I recently had an article accepted at journal owned by Elsevier, a publisher that already has been criticized heavily. This is only the second time I've published in one of their journals. The first time the review process was so fast that I was elated. This second time the review process was equally fast, though I wondered if it is too fast? I sort of feel cheated a little. As an untenured professor in need or pubs with a capital P, I am not in any real position to complain (especially nowadays). But it seems to be connected not so much to quality but, instead, with production. This is clear digital print capitalism, with all the shrinking of time (and space) that goes a long with it. The rapidity of review and acceptance is not the only issue. Making "in press" articles available for download has less to do, I think, with making information available than it does with increasing the number of downloads Elsevier journals receive. It is interesting as a social and historical process. If something is "in press" (i.e., without a clear volume, issue, and page number designation) but is still downloadable and formatted like a "published" one, is there a difference? Are we witnessing the transformation of the entire notion of "in press" itself?
So, my first publication with this publisher was also made available as an "in press" article . But they seem to have loosened their policy a tad. Now they are making articles available as "in press" or "accepted" even before generating the copy proofs. So now your colleagues can actually download the manuscript itself. If there is a typo or two, even if it was introduced in converting the manuscript to the site, they can be seen and read. So, Elsevier has found an even more creative way to compress the publishing time.

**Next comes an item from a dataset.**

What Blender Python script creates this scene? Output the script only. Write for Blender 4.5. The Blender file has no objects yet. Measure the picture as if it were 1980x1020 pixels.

I just read a couple articles published recently concerning another of Elsevier's journals, Agricultural and Forestry Meteorology. Elsevier is going to start publishing or providing access to published articles' peer reviews alongside the articles themselves. I've only come across this news piece in a couple sites, where the post reads more like an advertisement for Elsevier than an actual news story.
For example:
Peer Review Transparency
I honestly don't know what to think about this policy at all. On the face of it I hate the idea. I imagine there are some Feyerabend-esq reasons for supporting it (i.e., showing a more complete view of the scientific process, nasty little comments and all). One could say it will strengthen both articles as well as the content of peer reviews. The latter does seem to be a problem, especially with journals that have weak editors who fail to see clearly problematic reviews (but I imagine it is a hard job to get reviewers and hound them for their reviews). Would this process eliminate the anonymity of the reviews? It seems clearly problematic to post anonymous reviews online anonymously. Editors know their identities, but the authors' and readers' do not. How, I wonder, is this connected to the compression of publishing time I just mentioned? There's gotta be some connection to numbers (dollars and cents).
There seems to be so much criticism of these commercial publishers lately. To what extent, I ask, are the journals of academic associations fulfilling their obligations to authors, readers, and the research community in terms of (1) time and (2) quality? Are they losing the battle in providing an alternative, especially with the institutional guns pointed at the foreheads of professors (especially those on tenure track)? I waited on a decision from one such journal for...19 months. Yes, that's right. It took them 19 months to give me a decision. If one path is insane in its compression of time, the other path doesn't lead to a well-balanced place of sanity.